At first, however, Warwick's plans prospered. He returned to England, forced Edward to fly the country in his turn, and restored Henry VI. to the throne. So far, Clarence and Isabel accompanied him; while Margaret and her son, with Lady Warwick and the Lady Anne, remained at Amboise.

Then the very elements seemed to war against the Lancastrians. The restoration came about in October 1470. Margaret was due in London in November, but for nearly six months the state of the Channel was such that she was unable to cross it.

Warwick sickened of his self-imposed task. The whole burden of government rested upon the shoulders of the great earl, great where deeds of valour were to be done, but weak in the niceties of administration.

The nobles, no less than the people, had expected miracles. The king-maker, on his return, gave them but justice. Such was the earl's position when Edward, with a small following, landed at Ravenspur. A treacherous message, sent to Warwick's brother Montagu by Clarence, caused Montagu to allow the invader to march southwards unmolested. This had so great an effect on public feeling that when Edward reached the Midlands, he had not a mere handful of supporters at his back, but an army of large dimensions. Then the wavering Clarence went over to his brother, and it fell to the lot of the earl sorrowfully to dispatch Isabel to the camp of his enemy.

But Warwick's cup of bitterness was not yet full. The Tower was surrendered to Edward's friends, and on the following day Edward himself entered the capital, to be received by the traders with tumultuous cheers.

Raw, cold, and dismal dawned the morning of the fateful 14th of March, 1471, when Margaret at last reached English soil, and Edward's forces met those of Warwick on the memorable field of Barnet. All was not yet lost to the cause of the Red Rose. But a fog settled down over the land to complete, as it were, the disadvantages caused by the prolonged storms at sea. At a critical period of the battle the silver stars on the banners of one of the Lancastrians, the Earl of Oxford, being mistaken for the silver suns of Edward's cognisance, two important sections of Warwick's army fell upon one another. Friend was slaughtering friend ere the error was detected. While all was yet in doubt, confusion, and dismay, rushed full into the centre Edward himself, with his knights and riders; and his tossing banners added to the general incertitude and panic.

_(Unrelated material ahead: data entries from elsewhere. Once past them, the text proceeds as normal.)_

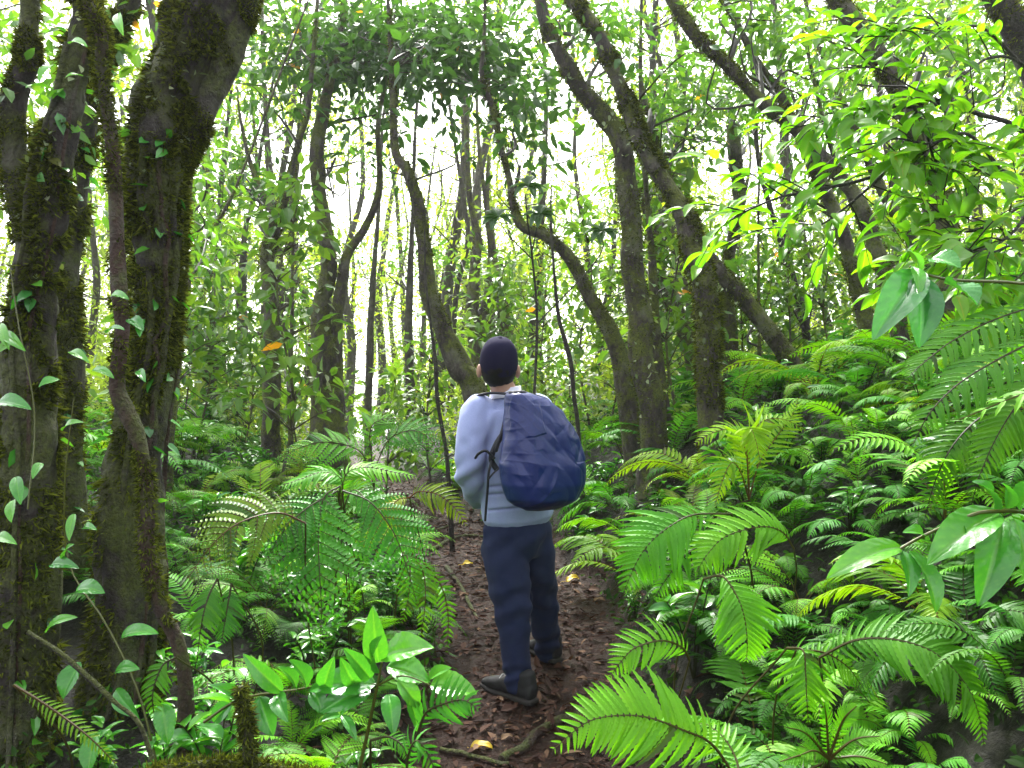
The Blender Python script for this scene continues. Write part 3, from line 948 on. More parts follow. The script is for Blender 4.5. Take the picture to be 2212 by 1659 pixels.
# ------------------------------------------------------------------ ferns
def frond(mb, C, Lmax, npair, upv, droop=.35, seg=8, lobed=True, wid=.2, ang=68, bip=False, start=.12, curl=0., tipk=.75, peak=.3, tint=(.35, .85), rach=.004):
    """C: rachis points from base to tip; one row of pinnae on each side"""
    n = len(C)
    T = nrm(np.gradient(C, axis=0))
    upv = np.broadcast_to(upv, C.shape)
    Sd = nrm(np.cross(T, upv))
    Nn = np.cross(Sd, T)
    tube(mb, C, np.linspace(rach, rach * .25, n), 5, tint=.02, caps=False)
    us = np.linspace(start, .985, npair)
    t0 = rng.uniform(*tint)
    for u in us:
        f = u * (n - 1)
        i = min(int(f), n - 2)
        g = f - i
        b = C[i] * (1 - g) + C[i + 1] * g
        t = nrm(T[i] * (1 - g) + T[i + 1] * g)
        s = nrm(Sd[i] * (1 - g) + Sd[i + 1] * g)
        nn = nrm(Nn[i] * (1 - g) + Nn[i + 1] * g)
        v = (u - start) / (1 - start)
        prof = min(1, .35 + .65 * (v / peak)) if v < peak else (1 - (v - peak) / (1 - peak)) ** tipk
        for sg in (-1, 1):
            if rng.random() < .025: continue
            L = Lmax * prof * rng.uniform(.9, 1.08) + .004
            a = R(ang + rng.normal() * 4 - 22 * v)
            dr = nrm(s * sg * math.sin(a) + t * math.cos(a))
            dp = droop * rng.uniform(.7, 1.3)
            w0 = max(.0035, wid * L * (1 + .5 * v)) if not bip else wid * L
            w0 = min(w0, Lmax * wid * 1.05)
            q = np.linspace(0, 1, seg + 1)
            sdv = nrm(np.cross(dr, nn))
            mid = b + dr * (q * L)[:, None] - nn * (dp * L * q ** 2)[:, None] + t * (.12 * L * q ** 2)[:, None]
            tn = np.clip(t0 + rng.normal() * .06 + .1 * v, .08, 1) if rng.random() > .02 else .05
            if bip:
                tube(mb, mid, np.linspace(rach * .45, .0005, seg + 1), 3, tint=.02, caps=False)
                m = max(5, int(14 * prof))
                qq = np.linspace(.06, .97, m)
                base = np.stack([np.interp(qq, q, mid[:, k]) for k in range(3)], 1)
                for s2 in (-1, 1):
                    pl = w0 * (1 - qq) ** .55 * 1.15 + .003
                    d2 = nrm(sdv * s2 * .92 + dr * .5 - nn * .25)
                    leaf_cloud(mb, base, np.broadcast_to(d2, base.shape), np.broadcast_to(nn, base.shape), pl, np.minimum(pl * .45, L / m * .95), np.clip(tn + rng.normal(size=m) * .03, .08, 1), False, .2, .2)
            else:
                wv = w0 * np.clip((1 - q ** 2.2), 0, 1) ** .75 * .5
                wv[0] = w0 * .32
                if lobed:
                    zz = np.where(np.arange(seg + 1) % 2 == 0, 1.0, .72)
                    wv = wv * zz
                fwd = dr * (w0 * .18)
                e1 = mid + sdv * wv[:, None] + nn * (wv * .25)[:, None] + fwd
                e2 = mid - sdv * wv[:, None] + nn * (wv * .25)[:, None] + fwd
                V = np.concatenate([mid, e1, e2])
                m1 = seg + 1
                k = np.arange(seg)
                F = np.concatenate([np.stack([k, k + 1, m1 + k + 1, m1 + k], 1), np.stack([k + 1, k, 2 * m1 + k, 2 * m1 + k + 1], 1)])
                mb.add(V, F, tn)


def hero_frond(root, pts, lpx, npair=24, ext=None, color=None, up=None, bip=False, **kw):
    q = np.array([P(*p) for p in pts])
    C = catmull(q, 40)
    d = np.mean([p[2] for p in pts])
    upv = nrm(np.array([0, -.75, .8])) if up is None else nrm(np.array(up))
    mb = MB()
    frond(mb, C, lpx * d / FPX, npair, upv, bip=bip, **kw)
    return put('frond', mb, M['fern'], root, color=color)


def fern_proto(name, kind, nf, seed):
    r = thing(name, 'x', 'fern', (0, 0, -70))
    o3 = np.array([0, 0, -70.0])
    for k in range(nf):
        a = k / nf * 6.283 + rng.normal() * .22
        ln = rng.uniform(.55, .95) * (.75 if k % 3 == 2 else 1)
        el = rng.uniform(50, 74) - (12 if k % 3 == 2 else 0)
        out = np.array([math.cos(a), math.sin(a), 0])
        pts = [o3]
        p, e = o3.copy(), R(el)
        for s in range(6):
            p = p + (out * math.cos(e) + ZU * math.sin(e)) * ln / 6
            e -= R(rng.uniform(14, 24))
            pts.append(p)
        C = catmull(pts, 26)
        mb = MB()
        tw = np.cross(out, ZU) * rng.normal() * .25
        if kind == 'bip':
            frond(mb, C, .3 * ln, 13, ZU + tw, bip=True, wid=.2, droop=.3, seg=6, start=.22, ang=62, peak=.2, tipk=.9)
        elif kind == 'wide':
            frond(mb, C, .2 * ln, 24, ZU + tw, wid=.2, droop=.35, seg=8, start=.2, peak=.35)
        else:
            frond(mb, C, .13 * ln, 26, ZU + tw, wid=.24, droop=.25, seg=6, start=.1, peak=.4)
        put('frond', mb, M['fern'], r)
    return r


fp = [fern_proto('fern', 'wide', 8, 1), fern_proto('fern', 'bip', 7, 2), fern_proto('fern', 'slim', 9, 3), fern_proto('fern', 'wide', 7, 4), fern_proto('fern', 'bip', 8, 5)]
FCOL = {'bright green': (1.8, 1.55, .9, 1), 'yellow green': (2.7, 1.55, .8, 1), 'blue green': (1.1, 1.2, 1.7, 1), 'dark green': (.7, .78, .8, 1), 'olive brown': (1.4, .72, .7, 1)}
first = [True] * len(fp)


def place_fern(k, x, y, s, col, lab, grp, rz=None, tilt=.1):
    z = terr1(x, y) - .02
    rz = rng.uniform(0, 6.28) if rz is None else rz
    c = tuple(np.array(FCOL[col]) * np.array([*([rng.uniform(.85, 1.15)] * 3), 1]))
    if first[k]:
        first[k] = False
        o = fp[k]
        o.location = (x, y, z)
        o.rotation_euler = (rng.normal() * tilt, rng.normal() * tilt, rz)
        o.scale = (s, s, s)
        tag(o, lab, None, grp)
        for ch in o.children: ch.color = c
        return o
    return copy_thing(fp[k], (x, y, z), rz, s, rng.normal() * tilt, rng.normal() * tilt, c, lab, grp)


def clear_of_person(x, y, h):
    """False where a plant would stand in front of the hiker or on the path"""
    if abs(poff(x, y)) < .5: return False
    if y < 3.9:
        px, py, d = proj(np.array([[x, y, terr1(x, y) + h]]))
        m = .33 * FPX / d[0]
        if px[0] + m > 1000 and px[0] - m < 1290 and py[0] < 1500: return False
    return True


placed = []
def scatter(n, xlo, xhi, ylo, yhi, size, gap, weights, side, tries=4000, fan=(0, .78)):
    cnt = 0
    for _ in range(tries):
        if cnt >= n: break
        y = rng.uniform(ylo, yhi)
        x = rng.uniform(xlo, xhi)
        s = rng.uniform(*size)
        if not fan[0] <= abs(x / y) <= fan[1]: continue
        if not clear_of_person(x, y, .5 * s): continue
        if any((x - a) ** 2 + (y - b) ** 2 < (gap * min(s, t) / .7) ** 2 for a, b, t in placed): continue
        if side == 'left' and y < 3.4 and x < -.95: continue
        placed.append((x, y, s))
        col = rng.choice(list(weights), p=np.array(list(weights.values())) / sum(weights.values()))
        k = int(rng.choice([0, 1, 2, 3, 4], p=[.34, .03, .33, .28, .02] if side == 'right' else [.22, .2, .25, .18, .15]))
        zone = 'near' if y < 4.2 else ('middle' if y < 6.5 else 'far')
        where = {'near': f'low on the {side} bank beside the hiker', 'middle': f'on the {side} bank just past the hiker', 'far': f'high on the {side} bank under the trees'}[zone]
        place_fern(k, x, y, s, str(col), f'{col} fern in the crowd {where}', f'ferns {where}')
        cnt += 1


scatter(70, .75, 3.4, 2.2, 4.2, (.42, .8), .3, {'bright green': .35, 'yellow green': .15, 'blue green': .2, 'dark green': .3}, 'right')
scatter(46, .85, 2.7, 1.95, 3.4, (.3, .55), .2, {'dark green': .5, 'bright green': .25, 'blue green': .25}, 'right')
scatter(60, .55, 4.8, 4.2, 6.5, (.7, 1.2), .36, {'bright green': .4, 'yellow green': .35, 'blue green': .2, 'olive brown': .05}, 'right')
scatter(46, .6, 6.8, 6.5, 10, (.7, 1.2), .5, {'bright green': .4, 'yellow green': .4, 'blue green': .2}, 'right')
scatter(30, -2.2, -.55, 2.4, 4.2, (.4, .7), .34, {'bright green': .35, 'blue green': .35, 'dark green': .3}, 'left')
scatter(44, -3.8, -.6, 4.2, 6.5, (.6, 1.0), .4, {'bright green': .5, 'blue green': .25, 'yellow green': .2, 'olive brown': .05}, 'left')
scatter(26, -6.5, -.6, 6.5, 10, (.7, 1.1), .7, {'bright green': .5, 'yellow green': .3, 'blue green': .2}, 'left')

# the banks go on past the edges of the picture
scatter(46, 1.6, 6.5, 1.2, 7.5, (.7, 1.2), .5, {'bright green': .5, 'blue green': .3, 'dark green': .2}, 'right', fan=(.78, 1.5))
scatter(24, -6.5, -2.6, 3.6, 8, (.7, 1.2), .5, {'bright green': .5, 'blue green': .3, 'dark green': .2}, 'left', fan=(.78, 1.4))


def hero_fern(label, fronds, base=None, color='bright green', col=None):
    if col is None and color == 'bright green': col = (1.3, 1.25, .8, 1)
    b = np.array(P(*fronds[0][0][0])) if base is None else np.array(P(*base))
    foot = np.array([b[0], b[1], terr1(b[0], b[1])])
    r = thing('fern', label, 'fern', foot, None)
    c = FCOL[color] if col is None else col
    for f in fronds:
        kw = f[2] if len(f) > 2 else {}
        pts = f[0]
        hero_frond(r, pts, f[1], color=c, **kw)
    # stalk down to the ground for every frond
    for f in fronds:
        p0 = P(*f[0][0])
        mb = MB()
        ft = foot + np.array([rng.normal() * .05, .12 + rng.random() * .1, 0])
        ft[2] = terr1(ft[0], ft[1]) - .03
        tube(mb, catmull([p0, p0 * .5 + ft * .5 + np.array([rng.normal() * .04, .04, .05]), ft], 14), .0032, 5, tint=.02)
        put('stalk', mb, M['fern'], r)
    return r


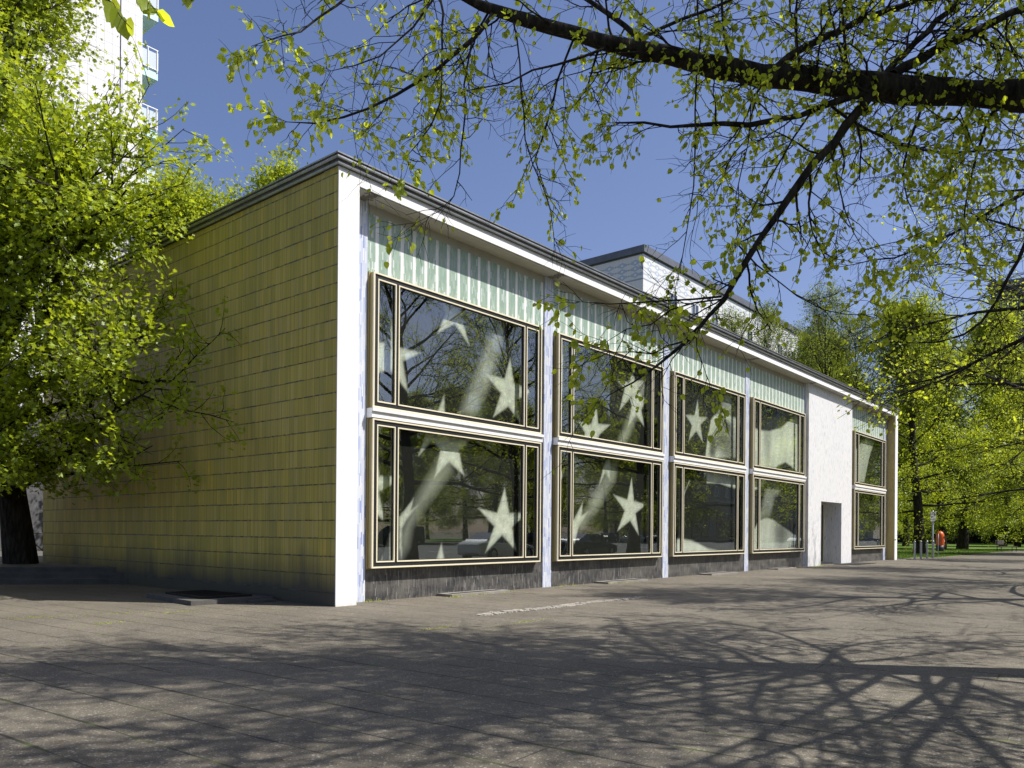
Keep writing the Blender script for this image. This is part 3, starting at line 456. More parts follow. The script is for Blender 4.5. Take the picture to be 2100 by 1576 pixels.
# raised terrace with three steps, left of the building
tv = np.array([-0.744, 0.668]); nv = np.array([0.668, 0.744])
b = MB(); A0 = np.array([-0.012, 8.35])
for k, z in enumerate((0.135, 0.27, 0.405)):
    a = A0+np.array([0, 0.36*k]); c = a+tv*26
    bb = tuple(a-nv*0.03-np.array([0, 0])); 
    b.prism([(float(a[0]), float(a[1]-0.04)), tuple(a), tuple(c), (float(c[0]-nv[0]*0.03), float(c[1]-nv[1]*0.03))], z-0.05, z+0.004)
    if k < 2:
        a2 = A0+np.array([0, 0.36*(k+1)]); c2 = a2+tv*26
        b.prism([tuple(a+[0, 0]), tuple(a2), tuple(c2), tuple(c)], 0.0 if k == 0 else 0.0, z)
    else: b.prism([tuple(a), (-0.012, 13.9), (16, 13.905), (16, 25.4), (-34, 25.4), (-40, 25.4), tuple(c)], 0.0, z)
tag(b.build('terrace_steps', M['step']), kind='structure')
# grass blades near the bollards (uncountable)
rng = np.random.default_rng(5); n = 42000
gx = 39.1+(rng.random(n)**1.6)*38; gy = -0.4+rng.random(n)**1.3*16; ok = (gx > 44.7) | (gy > 0.4); gx, gy = gx[ok], gy[ok]; n = len(gx)
hh = rng.uniform(0.03, 0.11, n); an = rng.random(n)*2*PI; wd = rng.uniform(0.008, 0.02, n); lx, ly = rng.normal(0, 0.03, n), rng.normal(0, 0.03, n)
V = np.stack([np.stack([gx-np.cos(an)*wd, gy-np.sin(an)*wd, np.full(n, 0.005)], -1), np.stack([gx+np.cos(an)*wd, gy+np.sin(an)*wd, np.full(n, 0.005)], -1), np.stack([gx+lx, gy+ly, hh], -1)], 1).reshape(-1, 3)
tag(link('grass_blades', mesh_np('grass_blades', V, [np.arange(3*n).reshape(-1, 3)], [leafmat('grass_blade', (0.05, 0.09, 0.012), (0.12, 0.19, 0.02), (0.16, 0.26, 0.02), 0.4)])), 'short grass blades on the park lawn', 'grass', kind='stuff')

# ================================================================= PAVILION
W_, D_, H_ = 37.8, 13.9, 8.22
pav = tag(empty('pavilion', (0, 0, 0)), 'flat roofed white framed exhibition pavilion with yellow tiled side wall and big windows', 'building')
b = MB(); b.box(-0.004, 0.25, 0.02, D_, -0.05, 8.02); b.build('side_wall', M['yellow'], pav)['label'] = 'yellow fluted tile wall in the shade'
b = MB(); b.box(0.25, W_, D_-0.25, D_, 0, 8.02); b.build('back_wall', M['yellow_x'], pav)
b = MB(); b.box(W_-0.25, W_, 0.46, D_-0.25, 0, 8.02); b.build('end_wall', M['yellow'], pav)
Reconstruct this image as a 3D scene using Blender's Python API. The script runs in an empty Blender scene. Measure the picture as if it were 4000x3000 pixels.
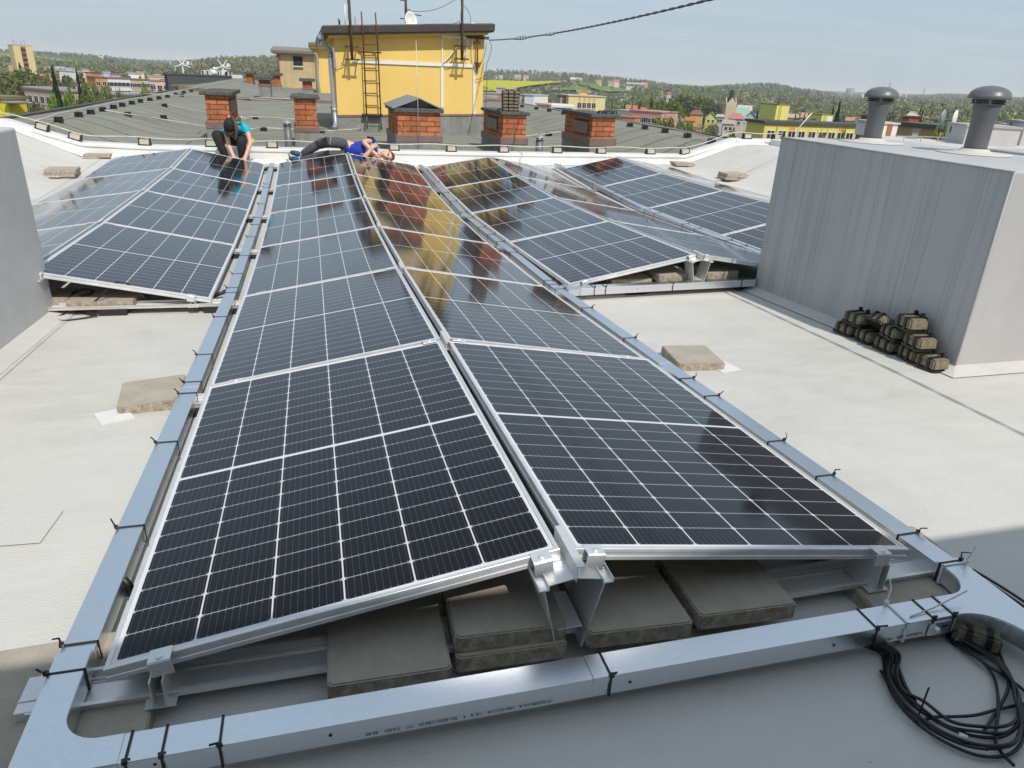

Warwick and his brother gained the shelter of a neighbouring wood, where a trusty band of the earl's northern archers had been stationed. Here they made their last stand, Warwick destroying his charger to signify to his men that to them and to them alone he entrusted his fortunes and his life.

A breach was made in the defence, and Warwick and his brother fell side by side, choosing death before surrender. And by them fell Hilyard, shattered by a bombard. Young Marmaduke Nevile was among the few notable survivors.

The cries of "Victory!" reached a little band of watchers gathered in the churchyard on the hill of Hadley. Here Henry the Peaceful had been conveyed. And here, also, were Adam Warner and his daughter. The soldiers, hearing from one of the Duchess of Bedford's creatures whose chicanery had been the object of his scorn, that Warner was a wizard, had desired that his services should be utilised. Till the issue was clear, he had been kept a prisoner. When it was beyond doubt, he was hanged. Sybill was found lying dead at her father's feet. Her heart was already broken, for the husband of Margaret de Bonville having died, Lord Hastings had been recalled to the side of his old love, his thought of marriage with Sybill being abandoned for ever.

King Edward and his brothers went to render thanksgiving at St. Paul's; thence to Baynard's Castle to escort the queen and her children once more to the Tower.

At the sight of the victorious king, of the lovely queen, and, above all, of the young male heir, the crowd burst forth with a hearty cry: "Long live the king and the king's son!"

Mechanically, Elizabeth turned her moistened eyes from Edward to Edward's brother, and suddenly clasped her infant closer to her bosom when she caught the glittering and fatal eye of Richard, Duke of Gloucester - Warwick's grim avenger in the future - fixed upon that harmless life, destined to interpose a feeble obstacle between the ambition of a ruthless intellect and the heritage of the English throne!